Bugün bu düşünce arkadaşlarımı Istanbul'a uğurlarken aklıma geldi. Halbuki davanın kahrını çekmiş, mücadele etmiş, dövmüş, dövülmüş, kurşunlanmış, hapisanede yatmiş kızlarımız da vardı.Nedense bunlar göz ardı ediliyor,görünmüyor, anlatılmıyor...
Belkide bizler sahadan evlerimize çekildigimiz, içimize kapandığımız, yazmadığınız içindir.Veya hayatı küsüp maziyi unuttuğumuz için de olabilir. Biz bizi anlatmayınca kim anlatacak,kim bizden bahsedecek?..

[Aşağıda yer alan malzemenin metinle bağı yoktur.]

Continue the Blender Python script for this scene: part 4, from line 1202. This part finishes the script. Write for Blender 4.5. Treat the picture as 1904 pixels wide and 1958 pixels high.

Yalnış hatırlamıyorsam sadece Emine Işinsu'yun romanlarında geçer (Sanci,Çiçekler Büyür) ülkücü karakterinde kızlar...
Bizler ,davanın asenelari, idealleri doğrultusunda mücadele eden ülkücü kızlar... Ideallerini sağlam bir evlilik yapamadığı için içine gömen yürekler... Evlerine hapsolmuş görüş ve düşünceler...Kendini ,ruhunu fikriyatını geliştirememiş çelik gibi iradeleri pörsümüş gönüller...Davasını evi dışında yaşanmasına müsade edilmemiş, hayatlar...
Bizler, davasını lise yıllarinda öğrenmiş Anadolunun genç kızlarıydık. Lisede edindiğimiz dava şuuruyla, kocaman kocaman şehirlere gittik. Oralara edindiğimiz kültürü, töreyi, yaşantıyı taşıdık. Zaten ülkücü hareketin hareket noktası Anadoludur.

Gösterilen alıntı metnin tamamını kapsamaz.